# [Exercise prompt]
Quote, without change, all of the lines that follow.

# [Provided material]
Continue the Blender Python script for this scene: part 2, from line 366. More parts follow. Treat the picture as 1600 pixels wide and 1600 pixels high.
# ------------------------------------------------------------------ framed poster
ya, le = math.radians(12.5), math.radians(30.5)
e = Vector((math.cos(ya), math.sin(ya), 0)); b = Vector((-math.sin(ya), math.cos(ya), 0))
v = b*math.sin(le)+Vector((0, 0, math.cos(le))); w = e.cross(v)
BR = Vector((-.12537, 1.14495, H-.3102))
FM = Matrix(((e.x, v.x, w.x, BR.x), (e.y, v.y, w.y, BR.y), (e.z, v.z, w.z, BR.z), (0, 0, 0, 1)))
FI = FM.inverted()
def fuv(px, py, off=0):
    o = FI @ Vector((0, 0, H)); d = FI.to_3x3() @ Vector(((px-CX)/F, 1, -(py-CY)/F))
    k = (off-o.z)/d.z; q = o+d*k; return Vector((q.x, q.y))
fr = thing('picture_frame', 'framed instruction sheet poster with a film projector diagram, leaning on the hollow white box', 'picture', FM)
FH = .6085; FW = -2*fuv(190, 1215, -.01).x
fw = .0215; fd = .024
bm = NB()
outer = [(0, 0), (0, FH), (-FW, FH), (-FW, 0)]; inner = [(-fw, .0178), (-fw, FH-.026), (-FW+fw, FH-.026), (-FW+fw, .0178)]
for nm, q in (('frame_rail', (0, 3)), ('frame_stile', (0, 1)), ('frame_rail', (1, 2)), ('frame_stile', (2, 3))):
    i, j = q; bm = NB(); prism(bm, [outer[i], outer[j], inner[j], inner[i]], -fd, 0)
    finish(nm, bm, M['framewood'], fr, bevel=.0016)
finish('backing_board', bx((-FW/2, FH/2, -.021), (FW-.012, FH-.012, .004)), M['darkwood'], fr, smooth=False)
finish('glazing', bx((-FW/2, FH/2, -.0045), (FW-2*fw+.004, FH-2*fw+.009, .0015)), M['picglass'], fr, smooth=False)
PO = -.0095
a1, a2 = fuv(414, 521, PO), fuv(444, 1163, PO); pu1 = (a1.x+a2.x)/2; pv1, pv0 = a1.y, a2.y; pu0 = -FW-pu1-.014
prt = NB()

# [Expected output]
Continue the Blender Python script for this scene: part 2, from line 366. More parts follow. Treat the picture as 1600 pixels wide and 1600 pixels high.
# ------------------------------------------------------------------ framed poster
ya, le = math.radians(12.5), math.radians(30.5)
e = Vector((math.cos(ya), math.sin(ya), 0)); b = Vector((-math.sin(ya), math.cos(ya), 0))
v = b*math.sin(le)+Vector((0, 0, math.cos(le))); w = e.cross(v)
BR = Vector((-.12537, 1.14495, H-.3102))
FM = Matrix(((e.x, v.x, w.x, BR.x), (e.y, v.y, w.y, BR.y), (e.z, v.z, w.z, BR.z), (0, 0, 0, 1)))
FI = FM.inverted()
def fuv(px, py, off=0):
    o = FI @ Vector((0, 0, H)); d = FI.to_3x3() @ Vector(((px-CX)/F, 1, -(py-CY)/F))
    k = (off-o.z)/d.z; q = o+d*k; return Vector((q.x, q.y))
fr = thing('picture_frame', 'framed instruction sheet poster with a film projector diagram, leaning on the hollow white box', 'picture', FM)
FH = .6085; FW = -2*fuv(190, 1215, -.01).x
fw = .0215; fd = .024
bm = NB()
outer = [(0, 0), (0, FH), (-FW, FH), (-FW, 0)]; inner = [(-fw, .0178), (-fw, FH-.026), (-FW+fw, FH-.026), (-FW+fw, .0178)]
for nm, q in (('frame_rail', (0, 3)), ('frame_stile', (0, 1)), ('frame_rail', (1, 2)), ('frame_stile', (2, 3))):
    i, j = q; bm = NB(); prism(bm, [outer[i], outer[j], inner[j], inner[i]], -fd, 0)
    finish(nm, bm, M['framewood'], fr, bevel=.0016)
finish('backing_board', bx((-FW/2, FH/2, -.021), (FW-.012, FH-.012, .004)), M['darkwood'], fr, smooth=False)
finish('glazing', bx((-FW/2, FH/2, -.0045), (FW-2*fw+.004, FH-2*fw+.009, .0015)), M['picglass'], fr, smooth=False)
PO = -.0095
a1, a2 = fuv(414, 521, PO), fuv(444, 1163, PO); pu1 = (a1.x+a2.x)/2; pv1, pv0 = a1.y, a2.y; pu0 = -FW-pu1-.014
prt = NB()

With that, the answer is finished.